2014 Playback Indie List: Going Glocal – Part 1

Bitten

The 2014 edition of Playback’s annual Indie List survey showed that many of Canada’s top producers are using a global-local (glocal!) business model to expand revenue opportunities beyond domestic borders. Here, Playback takes a closer look at the trends emerging from the survey. 

There’s nothing new in Canadian producers trying their fortunes with foreign partners to make movies and TV series for the world market.

But the frequency and velocity of the Canadian industry’s internationalization reached new heights in 2013, as homegrown series like Orphan Black, Bitten and Motive popped with foreign audiences and critics and Vancouver-based Lionsgate soared with its Hunger Games franchise worldwide.

As the results of this year’s annual film and TV production survey reveal, producers not so much shifted the Canadian paradigm as their geographic focus, opting to pitch new concepts in Los Angeles, London and Munich as never before.

“It does expand our reach, giving us access to buyers and creative talent we didn’t have before,” Thunderbird Films CEO Tim Gamble says of his Sea to Sky Entertainment joint venture with Lionsgate and Germany’s Tandem Communications to develop and produce one-hour dramas.

Their co-venture’s first project is Sex, Lies and Handwriting, a straight-to-series project that Vancouver-based Sea to Sky will produce.

Gamble explained Lionsgate knows the needs of U.S. buyers, Tandem, backed by Studiocanal, knows Europe and coproductions, and Thunderbird has the Canadian market covered.

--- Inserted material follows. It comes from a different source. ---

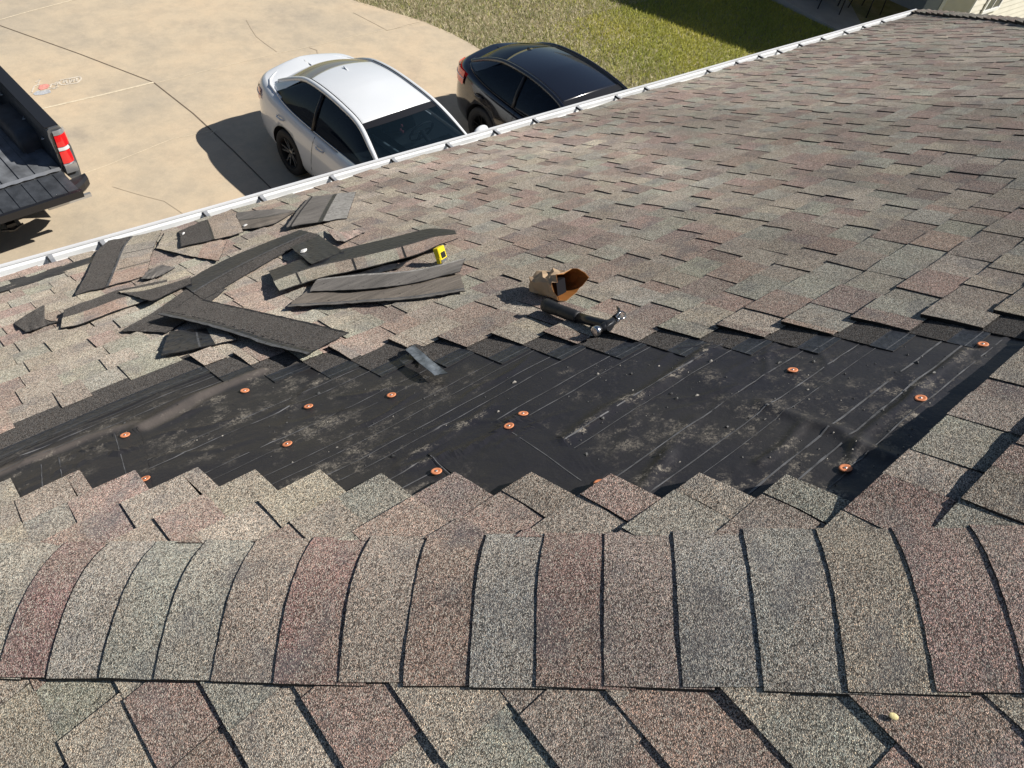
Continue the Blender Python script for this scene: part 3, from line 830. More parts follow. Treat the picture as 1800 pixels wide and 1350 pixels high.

That puts Thunderbird better placed to identify projects for international co-financing, coproduction and pre-sales before they are produced in Canada for global distribution.

Gamble isn’t alone in eyeing a chunk of the world market.

Toronto-based Temple Street Productions, which earlier sold Being Erica into 160 territories in 2013 picked up another international calling card series with Orphan Black, which airs on Space, BBC America and BBC Worldwide.

“The success of Orphan Black has definitely helped us forge even stronger relationships with our broadcast partners and financiers on that series,” Temple Street’s David Fortier and Ivan Schneeberg said in an email.

Given domestic headwinds only growing in strength, and digital platforms proliferating worldwide, rival producers like Entertainment One, Muse Entertainment and Shaftesbury also trod an increasingly well-worn path by traversing borders to find their next film and TV coproduction and co-financing partners.

“With the tremendous amount of opportunity created by the opening up of new windows and the increased fragmentation of the marketplace, we think partnerships are more important than ever,” Margaret O’Brien, president, Canada and CEO of Entertainment One Television, insists.

Here eOne remains pragmatic about where those partners, whether broadcasters, producers, writers and directors, will come from.

Series like Rookie Blue and Saving Hope were developed and produced in Canada, Discovery’s Klondike and AMC’s Hell on Wheels were financed from the U.S. and shot in Canada, while projects like Welcome to Sweden and Dates were financed and produced outside of North America.

“We think the key is great content,” O’Brien adds, echoing other indie players.

As in recent years, producers that venture overseas to finance and make movies and TV series, often via international treaties, topped Playback‘s league table.

Indies further down the table, eyeing a world market where viewers require only a good Wi-Fi connection to consume content, continue to piggyback on larger players with global heft to get their series sold beyond Canada.

Vérité Films did just that when it signed an overall first look deal with Muse Entertainment, as did Call Me Fitz producer Amaze Film + Television and ICF Films with eOne.

In part, saving money is the focus.

Rather than just produce for the Canadian market, and look for after-sales internationally, it’s about bringing on board international partners as early as possible to share the risk and financing in production and maximize the return on foreign distribution.

Here Canadian TV producers are doing what their nomadic movie-making colleagues have done for a generation – first securing pre-sales and coproduction coin internationally before closing a U.S. distribution deal, for example.

Going early to foreign buyers means no longer relying solely on Canadian broadcasters to drive the creative and finance TV projects.

“We can’t finance out of Canada exclusively, and the U.S. market is a natural driver,” says marblemedia co-founder executive producer Mark Bishop, after he and business partner Matt Hornburg opened a Los Angeles development office to get the kids producer into the teen and primetime scripted space.

Marblemedia also acquired full ownership of Distribution360 last year so that it could weigh the potential for international co-financing, coproduction and pre-sales on projects from the get-go.

“These conversations are now happening at a very early stage, even during development, so we can make these assessments of how we’re going to finance a show for production, and what the impact on our sales strategy could be,” Bishop explains.